Aufgewachsen ist Lily Brett in Melbourne, wohin die Familie zwei Jahre später emigrierte. Und wie ihre stark autobiografische Figur Lola, die auch in ihrem früheren Buch "Alles halb so schlimm" eine Rolle spielt, startete Lily Brett ihre Schreibkarriere als Journalistin eines Musikmagazins. Der Roman verschränkt die Zeit des Aufbruchs und der Neuorientierung der 60er Jahre, die ihren Ausdruck auch in der Rockmusik findet, mit der Jetztzeit, springt aber auch zurück in die Zeit von Kindheit und Jugend. Dabei sinniert das Alter Ego Lily Bretts über die Unterschiede zwischen Australien und Amerika, lernt die Größen der Musikszene kennen und macht sich Gedanken vor allem über eines: über die nächste Diät, die die überflüssigen Kilos zum Verschwinden bringen soll. Und immer wieder über das Schicksal der Holocaust-Überlebenden und deren Familien.
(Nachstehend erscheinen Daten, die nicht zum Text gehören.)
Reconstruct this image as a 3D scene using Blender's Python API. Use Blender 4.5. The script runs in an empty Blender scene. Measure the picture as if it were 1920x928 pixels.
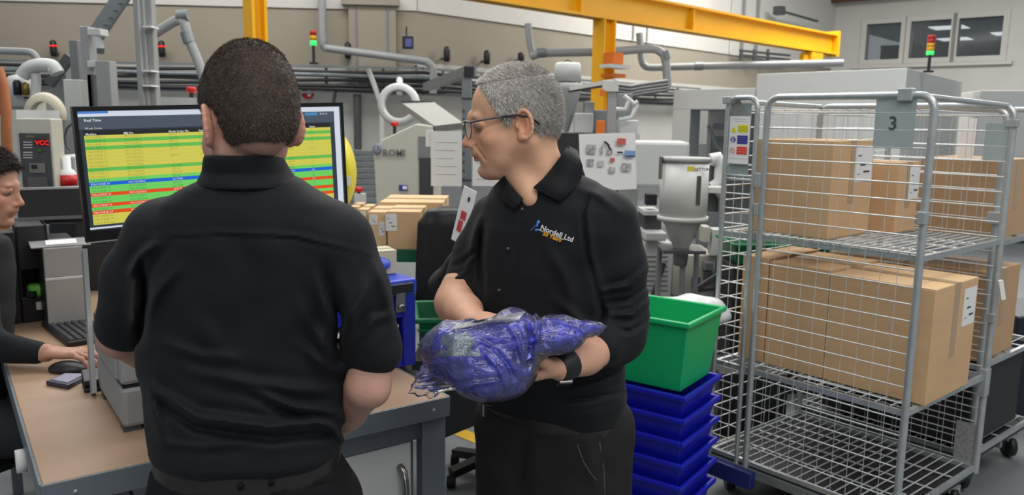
import bpy, bmesh, math, random
import numpy as np
from mathutils import Vector, Matrix, Euler
from mathutils.bvhtree import BVHTree
random.seed(7); RNG = np.random.default_rng(7)
SC = bpy.context.scene; COL = SC.collection

# ---------------------------------------------------------------- camera
F_PX, PITCH, ROLL, CAM_H = 1500.0, math.radians(9.05), math.radians(0.8), 1.65
_f = Vector((0, math.cos(PITCH), -math.sin(PITCH)))
_r0 = Vector((1, 0, 0)); _u0 = Vector((0, math.sin(PITCH), math.cos(PITCH)))
_r = _r0*math.cos(ROLL) + _u0*math.sin(ROLL); _u = -_r0*math.sin(ROLL) + _u0*math.cos(ROLL)
CAMP = Vector((0, 0, CAM_H))
cd = bpy.data.cameras.new('camera'); cam = bpy.data.objects.new('camera', cd); COL.objects.link(cam)
cam.matrix_world = Matrix(((_r.x, _u.x, -_f.x, 0), (_r.y, _u.y, -_f.y, 0), (_r.z, _u.z, -_f.z, CAM_H), (0, 0, 0, 1)))
cd.sensor_fit = 'HORIZONTAL'; cd.sensor_width = 36.0; cd.lens = 36.0*F_PX/1920.0
cd.clip_start = 0.05; cd.clip_end = 100
cd.dof.use_dof = True; cd.dof.focus_distance = 1.72; cd.dof.aperture_fstop = 7.0
SC.camera = cam

# ---------------------------------------------------------------- world, lights, exposure
wd = bpy.data.worlds.new('world'); SC.world = wd; wd.use_nodes = True
wd.node_tree.nodes['Background'].inputs[0].default_value = (0.80, 0.86, 0.92, 1)
wd.node_tree.nodes['Background'].inputs[1].default_value = 0.42
SC.view_settings.view_transform = 'Standard'; SC.view_settings.look = 'None'
SC.view_settings.gamma = 1.0; SC.view_settings.use_curve_mapping = False
SC.view_settings.exposure = -0.22
def area(name, loc, sx, sy, power, col=(1.0, 0.97, 0.92), aim=None):
    l = bpy.data.lights.new(name, 'AREA'); l.shape = 'RECTANGLE'; l.size = sx; l.size_y = sy; l.energy = power; l.color = col
    o = bpy.data.objects.new(name, l); COL.objects.link(o); o.location = loc
    if aim: o.rotation_euler = (Vector(aim)-Vector(loc)).to_track_quat('-Z', 'Y').to_euler()
    return o
area('ceiling_light', (-1.5, 4.5, 5.6), 5.0, 1.4, 190)
area('ceiling_light', (3.0, 6.5, 5.8), 6.0, 1.4, 330)
area('ceiling_light', (-4.0, 9.5, 5.8), 7.0, 1.6, 330)
area('ceiling_light', (1.0, -0.2, 5.2), 4.0, 1.2, 90)
area('ceiling_light', (0.5, -3.2, 5.0), 7.0, 1.6, 150, aim=(0.3, 2.5, 1.0))  # added frontal fill behind the camera, aimed to brighten faces and papers
area('ceiling_light', (7.0, 15.0, 6.4), 8.0, 3.0, 1300)
area('ceiling_light', (3.2, 1.6, 4.6), 2.0, 1.2, 80)

# ---------------------------------------------------------------- pixel helpers: a ray of the photograph meets a real plane
def ray(px, py): return _f + _r*((px-960)/F_PX) + _u*((464-py)/F_PX)
def U(px, py, Y):
    d = ray(px, py); return CAMP + d*(Y/d.y)
def UZ(px, py, z):
    d = ray(px, py); return CAMP + d*((z-CAM_H)/d.z)
def UP(px, py, p0, n):
    d = ray(px, py); n = Vector(n); return CAMP + d*((Vector(p0)-CAMP).dot(n)/d.dot(n))

# ---------------------------------------------------------------- materials
def lin(c):
    return tuple(((v/255)/12.92 if v/255 <= 0.04045 else ((v/255+0.055)/1.055)**2.4) for v in c)
MATS = {}
def mat(name, rgb, rough=0.6, metal=0.0, var=0.0, vscale=8.0, bump=0.0, bscale=60.0, spec=0.5, stretch=None, emit=None, estr=1.0, attr=False, coat=0.0, rgb2=None, alpha=1.0, trans=0.0, sheen=0.0):
    if name in MATS: return MATS[name]
    m = bpy.data.materials.new(name); m.use_nodes = True; nt = m.node_tree; b = nt.nodes['Principled BSDF']
    c = lin(rgb)+(1,)
    b.inputs['Base Color'].default_value = c; b.inputs['Roughness'].default_value = rough; b.inputs['Metallic'].default_value = metal
    b.inputs['Specular IOR Level'].default_value = spec; b.inputs['Coat Weight'].default_value = coat
    b.inputs['Alpha'].default_value = alpha; b.inputs['Transmission Weight'].default_value = trans
    b.inputs['Sheen Weight'].default_value = sheen
    tc = nt.nodes.new('ShaderNodeTexCoord'); mp = nt.nodes.new('ShaderNodeMapping'); nt.links.new(tc.outputs['Object'], mp.inputs[0])
    if stretch: mp.inputs['Scale'].default_value = stretch
    if var > 0 or rgb2:
        n = nt.nodes.new('ShaderNodeTexNoise'); n.inputs['Scale'].default_value = vscale; n.inputs['Detail'].default_value = 5
        nt.links.new(mp.outputs[0], n.inputs['Vector'])
        mr = nt.nodes.new('ShaderNodeMapRange'); mr.inputs[1].default_value = 0.3; mr.inputs[2].default_value = 0.7
        nt.links.new(n.outputs[0], mr.inputs[0])
        mx = nt.nodes.new('ShaderNodeMix'); mx.data_type = 'RGBA'
        c2 = lin(rgb2)+(1,) if rgb2 else tuple(v*(1-var) for v in c[:3])+(1,)
        mx.inputs[6].default_value = c; mx.inputs[7].default_value = c2
        nt.links.new(mr.outputs[0], mx.inputs[0]); nt.links.new(mx.outputs[2], b.inputs['Base Color'])
    if attr:
        a = nt.nodes.new('ShaderNodeAttribute'); a.attribute_name = 'Col'
        src = a.outputs['Color']
        if var > 0:
            m2 = nt.nodes.new('ShaderNodeMix'); m2.data_type = 'RGBA'; m2.blend_type = 'MULTIPLY'; m2.inputs[0].default_value = 1.0
            m3 = nt.nodes.new('ShaderNodeMapRange'); m3.inputs[1].default_value = .25; m3.inputs[2].default_value = .75; m3.inputs[3].default_value = 1-var; m3.inputs[4].default_value = 1.0
            nt.links.new(n.outputs[0], m3.inputs[0]); nt.links.new(src, m2.inputs[6]); nt.links.new(m3.outputs[0], m2.inputs[7]); src = m2.outputs[2]
        nt.links.new(src, b.inputs['Base Color'])
    if bump > 0:
        n2 = nt.nodes.new('ShaderNodeTexNoise'); n2.inputs['Scale'].default_value = bscale; n2.inputs['Detail'].default_value = 4
        nt.links.new(mp.outputs[0], n2.inputs['Vector'])
        bp = nt.nodes.new('ShaderNodeBump'); bp.inputs['Strength'].default_value = bump; bp.inputs['Distance'].default_value = 0.004
        nt.links.new(n2.outputs[0], bp.inputs['Height']); nt.links.new(bp.outputs[0], b.inputs['Normal'])
    if emit:
        b.inputs['Emission Color'].default_value = lin(emit)+(1,); b.inputs['Emission Strength'].default_value = estr
    MATS[name] = m; return m

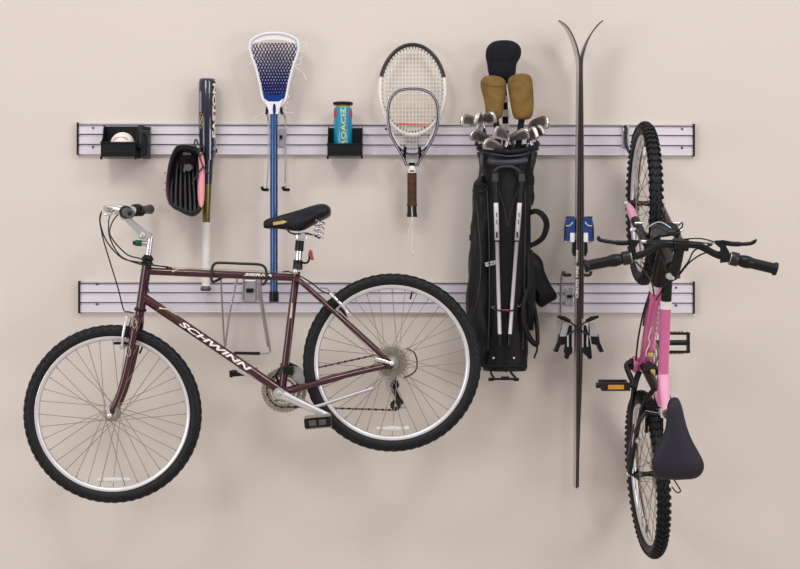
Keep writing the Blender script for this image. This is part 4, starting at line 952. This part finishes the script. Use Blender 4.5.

"Die Kinder waren die Überlebenden der Eltern. Nicht wenige von ihnen waren die Opfer von Vernachlässigung bei gleichzeitiger übermäßiger Wachsamkeit. Sie hatten Eltern, denen es sofort auffiel, wenn sie ein Pfund zunahmen oder sich die Haare falsch frisierten aber nicht, wenn sie traurig, verwirrt, einsam oder ängstlich waren."

Schwierige Vergangenheit

In ihren bisweilen skurrilen, aber immer unterhaltsamen Interviews mit Jimi Hendrix und Janis Joplin, mit Mick Jagger und Jim Morrison, mit Sonny und Cher und vielen anderen Musikern plaudert Lola scheinbar naiv über die Kommunikationsschwierigkeiten in ihrer eigenen Familie oder über die wie abwesend wirkende Mutter Renia, die sich ihrer Tochter nur dann direkt zuwenden kann, wenn sie sie zum Abnehmen auffordert. Aber auch über die Bemühungen des Vaters Edek, seine Rolle gut auszufüllen, über Vernichtungslager der Nazis, über Opfer und Täter. Und dabei ist sie, im Gegensatz zu ihren Gesprächspartnern allen Drogen abhold, eine gute Zuhörerin und Beobachterin, wodurch wunderbare Porträts von all den Berühmtheiten der Musikszene entstehen, deren Namen nicht vergessen sind.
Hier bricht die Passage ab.